Why is momentum conserved for non conservative system?

[AlonsoMcLaren]

I am reading Landau's mechanics. He proved that energy and momentum are conserved in an isolated system when we forget about non conservative systems.

But why is energy not conserved in non conservative system, but momentum is? What is the proof?

I know we can show that momentum conservation in non conservative systems, like inelastic collision, by Newton's third law. But if I really want to stick to Landau's formulation, where the principle of least action, not Newton's laws, is the First Principle, how do I explain that momentum is conserved in non conservative systems? Or is the principle of least action simply incapable of handling friction?

 

[A.T.]

But why is energy not conserved in non conservative system, but momentum is?

Energy comes in different types, while momentum doesn't.

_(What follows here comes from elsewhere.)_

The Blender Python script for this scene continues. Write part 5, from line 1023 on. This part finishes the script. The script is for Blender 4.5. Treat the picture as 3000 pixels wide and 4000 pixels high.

For an isolated system total energy is conserved just like total momentum is. But the amount of a specific energy type isn't conserved, as energy is converted into other types.

 

[AlonsoMcLaren]

Energy comes in different types, while momentum doesn't. For an isolated system total energy is conserved just like total momentum is. But the amount of a specific energy type isn't conserved, as energy is converted into other types.

So why energy has different types and momentum does not?

 

[A.T.]

So why energy has different types and momentum does not?

Because that's how they were defined.